Research demonstrates that where children are listened to, take part in decisions about their care and get explanations about the decisions made, they are more likely to be happy about their placements, more likely to achieve stability and to share information if they do not feel safe. Advocacy is instrumental in ensuring that children are supported to participate in these decisions. What are the Government doing to ensure that children and young people have the support of an advocacy service when they need help with communicating their wishes and feelings to those who make decisions about their lives?

Finally, as others have said, the support and quality of the workforce in children’s homes is critical to a young person’s experience of care. The variable quality of staff in children’s homes working with very vulnerable children is a concerning issue, with standards often unacceptably low, as others have clearly demonstrated. Workforce development and the academic standard of the residential care workforce in England is much lower than in other European countries. The poor levels of training for staff are also often exacerbated by the high changeover in children’s homes due to low pay and an overreliance on agency workers. What are the Government doing to ensure that staff who work in children’s care homes have the same high standards of qualification and training as in other European countries?

Above all, changes are needed in attitudes.
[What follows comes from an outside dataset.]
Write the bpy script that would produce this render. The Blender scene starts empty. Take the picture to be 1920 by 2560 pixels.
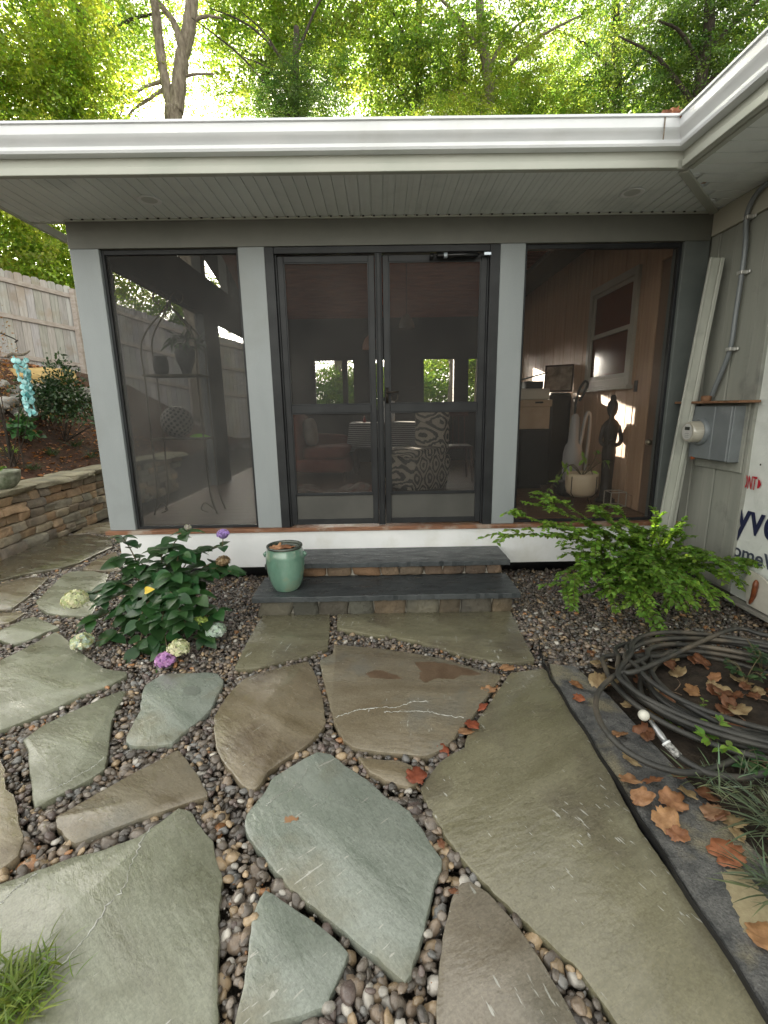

As one young person put it to the Children’s Society, “Basically, I used to go missing all the time … and I mentioned to one of the workers, I went to a girl’s house and there was like prostitution going on there. I went back and told one of my care workers about what had happened. They just saw it as prostitution, they thought ‘she might be a prostitute’ and that’s all they wrote down. They never took time to listen to how I felt about it”.

The phrase “they never took time to listen”, is telling. That, above all, illustrates the need for cultural change in residential child care that we must seek in the years ahead.